To conclude. Speaking generally, Comrade Khrustalev has advanced very convincing arguments in favour of forming Soviets. He has appraised their general importance excellently. His main purpose was to combat those who be little the role of the Soviets, and the importance of revolutionary actions in general. In this Comrade Khrustalev was quite right. There are not a few “belittlers” of this sort, and they are not only to be found among the Cadets. But Comrade Khrustalev, lacking permanent and close contacts with the proletariat—owing to the efforts of the hangmen and pogrom-mongers—has not fully appreciated the present situation and the present “disposition” of the revolutionary forces. Today, the vanguard must concentrate attention not on immediate action, but on consolidating and extending the closest contacts with the rearguard and with all the other units.


[1] See present edition, Vol. 10, p. 515—Ed.

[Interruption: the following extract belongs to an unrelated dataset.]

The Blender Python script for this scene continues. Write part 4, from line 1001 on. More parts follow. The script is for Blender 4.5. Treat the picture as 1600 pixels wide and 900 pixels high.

[2] In June 1906 the Socialist-Revolutionaries began a campaign for reviving the St. Petersburg Soviet of Workers’ Deputies. The Mensheviks supported this idea, the Bolsheviks opposed it. On June 21 (July 4), 1906, the St. Petersburg Committee of the R.S.D.L.P. adopted a resolution which, after pointing out the militant significance of the Soviet of Workers’ Deputies, noted that its re-establishment was untimely and exposed the provocative nature of the Socialist-Revolutionaries’ agitation. This resolution (published in Ekho, No. 5, July 27, 1906) was widely discussed at meetings and was approved by the overwhelming majority   of the workers. The Menshevik G. S. Khrustalev-Nosar, who bad been president of the St. Petersburg Soviet of Workers’ Deputies in October-November 1905, opposed the resolution of the St. Petersburg Committee and defended the S.-R.’s campaign.